DTM-PADE APPROACH TO MHD SLIP FLOW AND HEAT TRANSFER OVER A RADIALLY STRETCHING SHEET WITH THERMAL RADIATION

The present paper deals with the boundary layer flow and heat transfer of an electrically conducting magnetohydrodynamic viscous fluid over a radially stretching power-law sheet with suction/injection within a porous medium by considering the effects of momentum and thermal slips and thermal radiation. The governing non-linear partial boundary layer differential equations are reduced to a system of coupled non-linear ordinary differential equations (ODEs) with the aid of appropriate similarity transformations. These transformed ODEs are then solved by employing a semi-analytic technique known as differential transformation method (DTM) in combination with Pade approximation. The numerical values of skin friction and local Nusselt number are tabulated and validated by comparing them with the corresponding values available in the literature.
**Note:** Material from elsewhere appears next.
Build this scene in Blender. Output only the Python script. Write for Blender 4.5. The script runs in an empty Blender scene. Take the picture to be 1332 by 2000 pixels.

Our results have been found in precise agreement with the results published earlier. The effects of different governing parameters on velocity and temperature distributions are analyzed graphically. It has been found that with an increase in the velocity slip parameter the fluid velocity decreases, whereas the temperature of the fluid increases. Also, the fluid temperature gets enhanced with an increase in the radiation parameter, but it decreases with an increase in thermal slip.